DMARC p=quarantine vs p=reject: when to graduate
p=none monitors. p=quarantine warns. p=reject blocks. The decision tree for moving between them and the metrics that tell you it is safe.
DMARCPolicyAuthentication
Every DMARC rollout eventually reaches the same fork: do you stay at quarantine or push to reject? The answer is rarely about the policy itself — it is about whether you can prove no legitimate mail will be lost when receivers stop forwarding it to junk and start dropping it on the floor.

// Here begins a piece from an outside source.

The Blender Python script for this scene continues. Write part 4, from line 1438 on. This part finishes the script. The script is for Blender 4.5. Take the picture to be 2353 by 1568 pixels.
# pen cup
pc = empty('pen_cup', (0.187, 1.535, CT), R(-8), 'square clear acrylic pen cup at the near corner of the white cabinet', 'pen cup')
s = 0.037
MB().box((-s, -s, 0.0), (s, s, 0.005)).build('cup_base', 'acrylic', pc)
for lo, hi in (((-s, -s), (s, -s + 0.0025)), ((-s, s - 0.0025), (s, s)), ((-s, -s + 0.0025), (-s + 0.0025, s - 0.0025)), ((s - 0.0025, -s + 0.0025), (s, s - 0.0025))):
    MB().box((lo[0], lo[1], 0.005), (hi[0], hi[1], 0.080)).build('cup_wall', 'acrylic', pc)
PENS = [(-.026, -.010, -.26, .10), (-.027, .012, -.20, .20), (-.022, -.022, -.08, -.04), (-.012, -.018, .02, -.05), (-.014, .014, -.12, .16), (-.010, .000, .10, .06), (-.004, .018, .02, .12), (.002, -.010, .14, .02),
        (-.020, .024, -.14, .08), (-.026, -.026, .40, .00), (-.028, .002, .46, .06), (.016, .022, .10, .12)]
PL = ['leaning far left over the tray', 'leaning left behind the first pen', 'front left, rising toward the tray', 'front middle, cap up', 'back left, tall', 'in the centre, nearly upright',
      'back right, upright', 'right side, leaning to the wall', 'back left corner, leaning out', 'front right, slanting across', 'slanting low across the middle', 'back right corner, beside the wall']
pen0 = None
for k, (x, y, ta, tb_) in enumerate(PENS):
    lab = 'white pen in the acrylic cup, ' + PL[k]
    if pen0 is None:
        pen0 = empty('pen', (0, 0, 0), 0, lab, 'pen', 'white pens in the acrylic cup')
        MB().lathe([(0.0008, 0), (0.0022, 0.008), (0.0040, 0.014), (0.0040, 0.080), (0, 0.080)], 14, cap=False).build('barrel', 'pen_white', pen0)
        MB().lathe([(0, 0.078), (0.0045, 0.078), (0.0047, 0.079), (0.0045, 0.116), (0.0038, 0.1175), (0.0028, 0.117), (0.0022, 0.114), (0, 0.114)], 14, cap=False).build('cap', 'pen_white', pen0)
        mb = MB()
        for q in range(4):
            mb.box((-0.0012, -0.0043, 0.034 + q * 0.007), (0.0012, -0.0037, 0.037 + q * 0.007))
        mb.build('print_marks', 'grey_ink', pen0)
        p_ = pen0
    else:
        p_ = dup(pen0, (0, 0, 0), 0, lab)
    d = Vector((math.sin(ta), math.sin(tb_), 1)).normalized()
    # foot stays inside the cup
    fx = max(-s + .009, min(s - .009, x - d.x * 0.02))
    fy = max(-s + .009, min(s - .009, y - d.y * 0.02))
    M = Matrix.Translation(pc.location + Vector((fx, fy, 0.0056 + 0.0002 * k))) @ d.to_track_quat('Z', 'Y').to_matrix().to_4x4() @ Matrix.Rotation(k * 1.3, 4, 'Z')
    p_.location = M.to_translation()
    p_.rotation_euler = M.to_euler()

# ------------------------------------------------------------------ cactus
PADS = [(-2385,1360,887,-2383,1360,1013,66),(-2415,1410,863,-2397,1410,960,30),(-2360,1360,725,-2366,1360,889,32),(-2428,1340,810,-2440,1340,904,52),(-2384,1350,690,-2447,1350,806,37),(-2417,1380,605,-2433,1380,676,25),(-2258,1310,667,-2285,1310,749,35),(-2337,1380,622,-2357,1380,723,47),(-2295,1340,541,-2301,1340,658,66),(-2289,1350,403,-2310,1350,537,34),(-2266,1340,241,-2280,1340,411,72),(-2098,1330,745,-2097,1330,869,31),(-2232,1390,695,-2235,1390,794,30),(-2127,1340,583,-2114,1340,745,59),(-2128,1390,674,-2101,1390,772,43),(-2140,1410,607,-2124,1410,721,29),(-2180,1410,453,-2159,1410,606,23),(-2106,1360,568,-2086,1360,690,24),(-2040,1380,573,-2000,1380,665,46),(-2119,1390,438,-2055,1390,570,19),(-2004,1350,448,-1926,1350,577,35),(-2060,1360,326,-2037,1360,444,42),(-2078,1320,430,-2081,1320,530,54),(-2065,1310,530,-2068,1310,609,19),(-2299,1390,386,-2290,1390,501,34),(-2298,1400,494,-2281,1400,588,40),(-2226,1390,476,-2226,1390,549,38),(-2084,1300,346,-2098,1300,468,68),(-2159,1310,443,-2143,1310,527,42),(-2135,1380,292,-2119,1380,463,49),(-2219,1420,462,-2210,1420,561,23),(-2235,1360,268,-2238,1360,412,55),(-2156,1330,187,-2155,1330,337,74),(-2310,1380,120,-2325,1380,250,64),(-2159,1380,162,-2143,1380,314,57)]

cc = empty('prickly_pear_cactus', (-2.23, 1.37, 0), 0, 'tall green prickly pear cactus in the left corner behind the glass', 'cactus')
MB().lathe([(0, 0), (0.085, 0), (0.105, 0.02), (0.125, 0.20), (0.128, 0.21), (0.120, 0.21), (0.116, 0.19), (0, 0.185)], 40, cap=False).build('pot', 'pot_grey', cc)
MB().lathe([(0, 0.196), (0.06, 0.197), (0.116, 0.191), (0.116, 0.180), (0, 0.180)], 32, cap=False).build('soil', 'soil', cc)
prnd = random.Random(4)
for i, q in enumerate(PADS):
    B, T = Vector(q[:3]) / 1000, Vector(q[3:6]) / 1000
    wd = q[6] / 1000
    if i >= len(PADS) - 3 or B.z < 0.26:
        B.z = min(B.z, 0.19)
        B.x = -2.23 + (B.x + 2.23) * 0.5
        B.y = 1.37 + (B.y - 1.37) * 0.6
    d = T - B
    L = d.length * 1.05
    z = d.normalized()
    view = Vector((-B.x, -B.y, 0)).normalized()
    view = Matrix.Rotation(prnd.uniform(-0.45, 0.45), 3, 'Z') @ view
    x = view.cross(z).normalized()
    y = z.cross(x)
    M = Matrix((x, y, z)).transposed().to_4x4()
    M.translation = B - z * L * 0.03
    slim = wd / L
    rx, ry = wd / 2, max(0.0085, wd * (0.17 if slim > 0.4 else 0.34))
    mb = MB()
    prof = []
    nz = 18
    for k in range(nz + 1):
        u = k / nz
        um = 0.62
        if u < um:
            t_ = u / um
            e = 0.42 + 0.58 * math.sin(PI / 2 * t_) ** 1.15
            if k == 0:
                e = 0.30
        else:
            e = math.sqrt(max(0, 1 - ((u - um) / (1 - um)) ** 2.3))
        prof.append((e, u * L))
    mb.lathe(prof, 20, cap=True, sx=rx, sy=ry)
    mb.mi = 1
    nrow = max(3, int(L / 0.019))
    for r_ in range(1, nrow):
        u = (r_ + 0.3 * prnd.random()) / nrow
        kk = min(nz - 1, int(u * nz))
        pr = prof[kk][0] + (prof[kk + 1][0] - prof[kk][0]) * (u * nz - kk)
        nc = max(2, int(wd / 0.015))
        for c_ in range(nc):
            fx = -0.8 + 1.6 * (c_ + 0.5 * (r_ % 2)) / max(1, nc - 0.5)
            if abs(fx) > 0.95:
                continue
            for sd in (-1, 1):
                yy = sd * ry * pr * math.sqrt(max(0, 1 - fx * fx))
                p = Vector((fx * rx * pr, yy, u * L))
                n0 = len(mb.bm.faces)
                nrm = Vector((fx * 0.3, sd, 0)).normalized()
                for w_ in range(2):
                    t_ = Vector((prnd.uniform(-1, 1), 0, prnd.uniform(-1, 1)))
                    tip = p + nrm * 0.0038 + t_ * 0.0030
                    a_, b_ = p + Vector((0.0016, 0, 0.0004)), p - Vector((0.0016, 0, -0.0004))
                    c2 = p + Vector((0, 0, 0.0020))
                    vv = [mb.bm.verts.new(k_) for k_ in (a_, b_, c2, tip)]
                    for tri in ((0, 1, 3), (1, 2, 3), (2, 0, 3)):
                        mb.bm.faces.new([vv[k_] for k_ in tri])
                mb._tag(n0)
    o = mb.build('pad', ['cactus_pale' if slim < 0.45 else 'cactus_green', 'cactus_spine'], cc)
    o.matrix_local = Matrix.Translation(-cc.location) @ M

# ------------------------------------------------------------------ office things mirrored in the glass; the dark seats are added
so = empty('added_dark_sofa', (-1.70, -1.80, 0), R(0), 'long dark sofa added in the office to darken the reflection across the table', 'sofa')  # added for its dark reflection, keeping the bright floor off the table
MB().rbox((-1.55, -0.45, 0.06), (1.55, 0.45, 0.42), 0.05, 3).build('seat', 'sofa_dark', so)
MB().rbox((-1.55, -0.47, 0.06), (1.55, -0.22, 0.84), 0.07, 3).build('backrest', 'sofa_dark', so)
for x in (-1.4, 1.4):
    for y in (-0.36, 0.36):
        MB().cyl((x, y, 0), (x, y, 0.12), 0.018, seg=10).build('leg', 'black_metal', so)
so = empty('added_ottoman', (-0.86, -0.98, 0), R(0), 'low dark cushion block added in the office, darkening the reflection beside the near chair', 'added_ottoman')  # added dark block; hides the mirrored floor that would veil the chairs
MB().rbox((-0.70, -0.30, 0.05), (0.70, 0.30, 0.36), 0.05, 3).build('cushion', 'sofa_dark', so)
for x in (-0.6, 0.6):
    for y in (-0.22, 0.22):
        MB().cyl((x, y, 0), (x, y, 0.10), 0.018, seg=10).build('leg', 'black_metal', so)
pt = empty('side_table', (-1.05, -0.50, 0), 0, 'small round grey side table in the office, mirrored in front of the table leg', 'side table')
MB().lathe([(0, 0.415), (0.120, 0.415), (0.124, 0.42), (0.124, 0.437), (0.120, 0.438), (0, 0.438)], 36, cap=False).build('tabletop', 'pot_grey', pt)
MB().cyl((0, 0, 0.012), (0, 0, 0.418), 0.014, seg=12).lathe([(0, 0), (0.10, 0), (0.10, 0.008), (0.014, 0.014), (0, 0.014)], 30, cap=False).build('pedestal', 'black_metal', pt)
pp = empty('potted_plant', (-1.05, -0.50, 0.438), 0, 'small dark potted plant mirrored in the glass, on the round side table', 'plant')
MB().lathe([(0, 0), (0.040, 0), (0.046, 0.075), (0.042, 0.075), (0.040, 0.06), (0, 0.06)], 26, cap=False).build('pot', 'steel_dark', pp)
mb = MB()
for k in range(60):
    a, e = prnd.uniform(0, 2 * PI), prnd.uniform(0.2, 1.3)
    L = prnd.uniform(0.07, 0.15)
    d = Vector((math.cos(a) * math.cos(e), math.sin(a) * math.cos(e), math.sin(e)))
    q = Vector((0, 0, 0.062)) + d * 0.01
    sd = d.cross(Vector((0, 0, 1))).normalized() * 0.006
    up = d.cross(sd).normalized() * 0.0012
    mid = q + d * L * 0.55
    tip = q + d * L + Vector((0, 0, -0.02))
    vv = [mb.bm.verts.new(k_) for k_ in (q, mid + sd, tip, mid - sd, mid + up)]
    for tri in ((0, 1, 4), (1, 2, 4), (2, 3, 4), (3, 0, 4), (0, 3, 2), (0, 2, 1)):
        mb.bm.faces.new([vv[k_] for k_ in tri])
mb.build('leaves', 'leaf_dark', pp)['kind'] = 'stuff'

What each policy actually does
| Policy | Receiver action on failure | User impact |
|---|---|---|
| none | Deliver normally; report to rua | None — monitoring only |
| quarantine | Deliver to spam folder | Likely missed unless user checks spam |
| reject | Drop the message; SMTP 5.7.1 | Bounce to sender; never seen by recipient |
The graduation gate
Read your last 30 days of DMARC aggregate reports. For every source IP/domain that sent mail with your From: domain, ask: is this expected, and does SPF or DKIM align? If the answer is yes for 100% of volume, you can move from quarantine to reject. If you find unexpected sources still in there, fix them first.
The pct ramp
Quarantine ramp over 4 weekstext
# Week 1
v=DMARC1; p=quarantine; pct=10; rua=mailto:[email protected]
# Week 2
v=DMARC1; p=quarantine; pct=25; rua=mailto:[email protected]
# Week 3
v=DMARC1; p=quarantine; pct=50; rua=mailto:[email protected]
# Week 4 (steady state)
v=DMARC1; p=quarantine; pct=100; rua=mailto:[email protected]When NOT to go to reject
- You have mailing-list traffic (forwards break SPF and often DKIM).
- You use third-party billing or CRM senders that haven't been authenticated yet.
- Your sales team forwards from personal Gmail and hasn't migrated.
- You see unexplained sources in DMARC reports that you can't yet attribute.